Letter: Writer’s suggestion in his letter ‘smacks of fascism’

Editor,

The pretentious critique by John Thompson of Dr. Dawn Keith-Madeiros’ Sound Off further illustrates misconceptions encouraged by biased reporting. A public safety information meeting about how this community can deal with real issues became social commentary from a homeless advocate, not calling for a business boycott but the next best thing: public shaming of community members for being concerned about their livelihoods and families.

The citizens who showed up have been supportive, actively charitable members of this community for decades, apparently unlike Mr. Thompson.

They’re also the economy of this county; many were raised here, are raising their families here and want the best for all. Contrary to Mr. Thompson’s suggestion, which smacks of fascism, they have the right to voice their concerns.

Few in the room have not had struggles including homelessness, addiction, and mental health issues. They differentiate between available services and non-profits that are truly addressing the needs of the working poor, the homeless, the addicted, the mentally ill, and those that are merely making the willfully transient comfortable in their chosen way of life. The article didn’t make that distinction clear.

Free services sound loving but by ignoring human nature they’ve become an attraction to transients from all over the state and beyond. Some admit they’re here because Island County is welcoming and the living is easy: food, shelter, transportation, whatever one needs for urban camping, all free.

That leaves panhandling prophets free to drink, smoke or shoot up — with free needles.
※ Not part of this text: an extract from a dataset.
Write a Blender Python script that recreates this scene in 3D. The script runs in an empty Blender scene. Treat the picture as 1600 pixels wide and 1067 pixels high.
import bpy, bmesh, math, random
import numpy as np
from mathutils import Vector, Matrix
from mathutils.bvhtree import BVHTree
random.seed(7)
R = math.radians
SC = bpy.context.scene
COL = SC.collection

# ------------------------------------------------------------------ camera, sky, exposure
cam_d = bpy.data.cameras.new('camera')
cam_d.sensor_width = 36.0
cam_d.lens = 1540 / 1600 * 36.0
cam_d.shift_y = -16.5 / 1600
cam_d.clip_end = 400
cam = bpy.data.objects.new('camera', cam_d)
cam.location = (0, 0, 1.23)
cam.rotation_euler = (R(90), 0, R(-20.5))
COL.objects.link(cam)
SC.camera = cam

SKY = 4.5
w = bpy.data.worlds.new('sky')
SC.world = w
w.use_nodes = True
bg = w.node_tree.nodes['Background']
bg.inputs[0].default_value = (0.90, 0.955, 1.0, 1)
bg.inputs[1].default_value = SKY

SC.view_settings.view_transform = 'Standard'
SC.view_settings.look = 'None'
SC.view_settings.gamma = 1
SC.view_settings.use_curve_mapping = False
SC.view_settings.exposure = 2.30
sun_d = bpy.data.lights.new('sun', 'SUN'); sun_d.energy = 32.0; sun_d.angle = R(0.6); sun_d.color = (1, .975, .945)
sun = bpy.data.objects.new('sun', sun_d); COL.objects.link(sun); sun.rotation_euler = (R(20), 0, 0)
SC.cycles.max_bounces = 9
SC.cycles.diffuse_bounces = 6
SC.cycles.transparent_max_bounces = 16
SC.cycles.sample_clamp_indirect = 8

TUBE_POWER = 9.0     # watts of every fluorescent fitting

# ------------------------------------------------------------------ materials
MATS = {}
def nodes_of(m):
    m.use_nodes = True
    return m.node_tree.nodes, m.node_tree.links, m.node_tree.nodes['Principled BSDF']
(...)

It also leaves them free to soil public spaces; parks, ball fields, beaches, gardens and sidewalks have all been made unsafe by needles left lying, human feces and rat-attracting garbage. Even the street people who’ve been around a while have no compunctions here, especially when they’re drunk, high or in a mental health crisis.

Allowing this to go on is not charity, not virtue. It is apathy; it’s cowardly and unloving to leave human beings to their demons, hopeless and vulnerable. Mr. Thompson spoke of being a Christian nation but doesn’t seem to recognize that the underlying reason for addiction, alcoholism and much mental illness is spiritual. Any clean-and-sober addict or alcoholic will tell you enabling this destructive, antisocial behavior is not helpful.

Defensiveness and stubborn refusal to admit what we’re doing now is not effective is a stumbling block to constructive dialogue about real solutions.